Il Governo in più occasioni ha assicurato che non è una guerra, ma la riforma della responsabilità civile dei magistrati, così com’è stata scritta e approvata la scorsa settimana dalla Camera, ha tutto il sapore di una rivalsa nei confronti di una categoria che negli ultimi vent’anni ha subito pesanti attacchi bipartisan. Per chiarirci le idee sui contenuti e sulla ratio del testo, ne abbiamo parlato con Giovanni Liberati, presidente della sezione torinese dell’ Associazione Nazionale Magistrati e giudice civile al Tribunale di Torino.
Dopo l’approvazione definitiva del testo, il ministro della Giustizia Andrea Orlando ha dichiarato: «La giustizia sarà meno ingiusta e i cittadini saranno più tutelati».
Come magistrato e cittadino sono amareggiato da un’affermazione del genere. Sembra che il problema della giustizia italiana siano i magistrati. La verità è che siamo in pochi, paghiamo il prezzo di pesanti vuoti negli organici e la richiesta di giustizia è sproporzionata rispetto al numero degli addetti.
La riforma è stata gabellata come una risposta alle richieste dell’Europa, che poco tempo fa ha multato l’Italia per 53 milioni di euro.
Il problema è che con il pretesto di soddisfare le richieste della comunità europea, è stata approvata una norma che va molto oltre. La procedura d’infrazione riguardava il mancato recepimento nella legge comunitaria dell’allargamento della responsabilità dei giudici anche ai casi di violazione del diritto europeo. Per evitare la multa bastava aggiungere un comma alla legge già esistente, ma sono state introdotte modifiche di cui francamente non c’era bisogno.
La legge esclude la denuncia diretta, ma cancella il filtro di ammissibilità delle querele, che invece era previsto nella Vassalli. Quali sono le conseguenze di una scelta del genere?

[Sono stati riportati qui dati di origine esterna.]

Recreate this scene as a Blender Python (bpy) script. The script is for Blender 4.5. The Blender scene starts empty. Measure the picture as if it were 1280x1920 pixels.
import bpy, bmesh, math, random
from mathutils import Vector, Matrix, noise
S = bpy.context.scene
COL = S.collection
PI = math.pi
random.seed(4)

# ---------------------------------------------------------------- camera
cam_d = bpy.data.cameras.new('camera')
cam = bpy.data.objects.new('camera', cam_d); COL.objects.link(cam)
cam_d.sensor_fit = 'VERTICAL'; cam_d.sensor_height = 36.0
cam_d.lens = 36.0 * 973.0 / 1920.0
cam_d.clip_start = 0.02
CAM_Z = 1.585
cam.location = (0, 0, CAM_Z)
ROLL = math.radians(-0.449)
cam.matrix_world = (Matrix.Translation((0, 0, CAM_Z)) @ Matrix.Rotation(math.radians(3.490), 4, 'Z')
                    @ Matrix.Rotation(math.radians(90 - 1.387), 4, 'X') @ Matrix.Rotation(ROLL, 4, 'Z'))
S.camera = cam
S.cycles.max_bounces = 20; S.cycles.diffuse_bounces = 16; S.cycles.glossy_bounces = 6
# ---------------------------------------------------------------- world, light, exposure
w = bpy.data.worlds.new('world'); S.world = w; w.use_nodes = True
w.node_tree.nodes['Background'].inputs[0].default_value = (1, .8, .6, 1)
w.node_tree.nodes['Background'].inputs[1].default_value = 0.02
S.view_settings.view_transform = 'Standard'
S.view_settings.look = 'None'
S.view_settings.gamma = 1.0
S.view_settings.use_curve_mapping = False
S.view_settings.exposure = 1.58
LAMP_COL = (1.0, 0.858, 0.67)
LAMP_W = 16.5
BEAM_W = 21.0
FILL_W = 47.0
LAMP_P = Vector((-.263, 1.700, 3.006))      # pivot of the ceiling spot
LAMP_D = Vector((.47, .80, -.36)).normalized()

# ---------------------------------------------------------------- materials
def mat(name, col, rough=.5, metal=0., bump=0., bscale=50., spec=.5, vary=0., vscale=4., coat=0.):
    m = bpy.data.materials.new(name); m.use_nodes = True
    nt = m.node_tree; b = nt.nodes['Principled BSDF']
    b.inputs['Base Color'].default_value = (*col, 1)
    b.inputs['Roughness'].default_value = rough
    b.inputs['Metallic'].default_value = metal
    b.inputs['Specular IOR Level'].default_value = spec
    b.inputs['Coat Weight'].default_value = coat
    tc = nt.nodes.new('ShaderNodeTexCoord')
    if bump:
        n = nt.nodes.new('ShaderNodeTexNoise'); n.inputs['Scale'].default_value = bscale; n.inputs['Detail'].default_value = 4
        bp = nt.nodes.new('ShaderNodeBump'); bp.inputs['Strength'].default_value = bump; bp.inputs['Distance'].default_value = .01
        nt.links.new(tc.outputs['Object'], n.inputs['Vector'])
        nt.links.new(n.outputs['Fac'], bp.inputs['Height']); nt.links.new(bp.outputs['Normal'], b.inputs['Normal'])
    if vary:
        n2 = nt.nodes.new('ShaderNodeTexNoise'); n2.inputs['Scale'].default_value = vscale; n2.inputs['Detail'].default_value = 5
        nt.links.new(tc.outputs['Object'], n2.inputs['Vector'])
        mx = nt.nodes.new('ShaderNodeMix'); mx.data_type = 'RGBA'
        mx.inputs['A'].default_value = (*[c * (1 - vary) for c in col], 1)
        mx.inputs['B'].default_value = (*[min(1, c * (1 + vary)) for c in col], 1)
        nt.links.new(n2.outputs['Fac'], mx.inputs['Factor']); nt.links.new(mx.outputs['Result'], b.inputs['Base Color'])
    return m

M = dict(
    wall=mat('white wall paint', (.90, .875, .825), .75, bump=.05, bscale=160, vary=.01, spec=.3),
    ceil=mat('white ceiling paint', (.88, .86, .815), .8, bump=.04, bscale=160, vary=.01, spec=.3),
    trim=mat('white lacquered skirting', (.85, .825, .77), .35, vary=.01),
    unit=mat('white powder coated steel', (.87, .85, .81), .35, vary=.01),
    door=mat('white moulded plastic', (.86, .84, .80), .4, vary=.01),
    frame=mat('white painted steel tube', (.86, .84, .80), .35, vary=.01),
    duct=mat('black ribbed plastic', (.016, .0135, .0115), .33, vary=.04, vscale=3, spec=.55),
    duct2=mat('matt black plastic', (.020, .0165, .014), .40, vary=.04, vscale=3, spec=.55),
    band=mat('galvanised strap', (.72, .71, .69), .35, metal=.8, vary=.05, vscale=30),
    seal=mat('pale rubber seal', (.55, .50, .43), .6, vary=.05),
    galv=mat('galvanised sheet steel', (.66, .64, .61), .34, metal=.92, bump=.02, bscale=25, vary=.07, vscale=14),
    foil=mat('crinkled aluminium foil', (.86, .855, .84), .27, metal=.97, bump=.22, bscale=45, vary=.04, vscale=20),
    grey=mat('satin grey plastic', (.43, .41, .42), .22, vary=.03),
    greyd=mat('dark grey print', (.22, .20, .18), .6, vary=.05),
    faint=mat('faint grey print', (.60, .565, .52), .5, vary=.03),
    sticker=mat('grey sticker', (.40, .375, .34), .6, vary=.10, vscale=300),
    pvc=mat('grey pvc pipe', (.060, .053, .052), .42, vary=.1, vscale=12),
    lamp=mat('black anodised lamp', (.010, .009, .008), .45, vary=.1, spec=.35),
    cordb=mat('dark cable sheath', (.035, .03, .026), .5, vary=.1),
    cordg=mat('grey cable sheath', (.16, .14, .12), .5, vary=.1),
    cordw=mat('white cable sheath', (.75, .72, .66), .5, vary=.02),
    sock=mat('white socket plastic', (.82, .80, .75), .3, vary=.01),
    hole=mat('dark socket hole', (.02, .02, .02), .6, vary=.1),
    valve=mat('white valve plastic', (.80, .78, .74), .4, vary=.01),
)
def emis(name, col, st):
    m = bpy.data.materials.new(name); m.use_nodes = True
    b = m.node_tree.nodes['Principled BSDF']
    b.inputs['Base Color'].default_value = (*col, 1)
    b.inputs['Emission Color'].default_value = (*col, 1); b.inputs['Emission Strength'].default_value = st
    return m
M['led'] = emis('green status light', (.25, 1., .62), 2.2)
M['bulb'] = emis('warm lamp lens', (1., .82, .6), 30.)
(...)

Inizialmente, l’emendamento Pini aveva introdotto con un colpo di mano la responsabilità diretta. È stato poi un successivo emendamento del Governo a correggere le distorsioni più gravi, anche se molte altre sono rimaste. La conseguenza più grave del provvedimento è il condizionamento psicologico cui d’ora in poi saranno sottoposti i giudici e la mancanza di serenità nell’esercizio delle loro funzioni: il rischio è di cedere al conformismo, di appiattirsi su posizioni conservatrici. In questo senso si va a colpire indirettamente l’attività di interpretazione, che dagli anni settanta ha consentito un adeguamento della legislazione e vivificato norme risalenti a un ordinamento autoritario. Tutto questo è stato possibile grazie a decisioni coraggiose, fuori dal coro.
Molti paventano il rischio di ricorsi strumentali e ricusazioni, che rallenterebbero centinaia di processi e andrebbero a pesare ulteriormente sull’arretrato civile, paralizzando gli uffici giudiziari.
Il rischio è duplice: da un lato l’intasamento dei tribunali civili, dall’altro la possibilità che il giudice debba astenersi. D’ora in poi, se un giudice riceve una denuncia da un imputato e decide di difendersi in prima persona nel processo civile, è automaticamente obbligato ad astenersi nel processo principale perché si crea un conflitto d’interessi. Altrimenti l’unica alternativa è affidare la difesa all’ Avvocatura dello Stato, che però vive anch’essa un momento di crisi per l’eccessivo carico di lavoro. Come Associazione Nazionale Magistrati stiamo valutando anche questo profilo.
Da un lato un decreto del Governo incoraggia le soluzioni stragiudiziali per ridurre il contenzioso civile, ma dall’altro il Parlamento cancella il filtro di ammissibilità per le azioni di rivalsa contro i giudici. La contraddizione è evidente.
Penso che l’idea di intercettare la domanda di giustizia e deviarla non sia l’unica soluzione. Il timore è che in questo modo venga ostacolato il diritto di difesa e vengano favoriti i soggetti economicamente più forti. Già nel titolo, la norma in questione (“Misure urgenti di degiurisdizionalizzazione ed altri interventi per la definizione dell’arretrato in materia di processo civile”, ndr)ha il sapore di una resa dello Stato, di un’esternalizzazione dell’attività giurisdizionale costituzionalmente garantita.
Come intendete agire, in qualità di Associazione Nazionale Magistrati?
Per il momento stiamo organizzando in tutti i distretti assemblee aperte alla cittadinanza. Purtroppo non abbiamo né giornali né televisioni e, non essendo bravi nella comunicazione, spesso è difficile replicare anche ad argomenti infondati, privi di contenuto. Inoltre stiamo valutando anche i profili di illegittimità della norma. Questa riforma è mortificante, umiliante, ma reagiremo per non farci intimidire.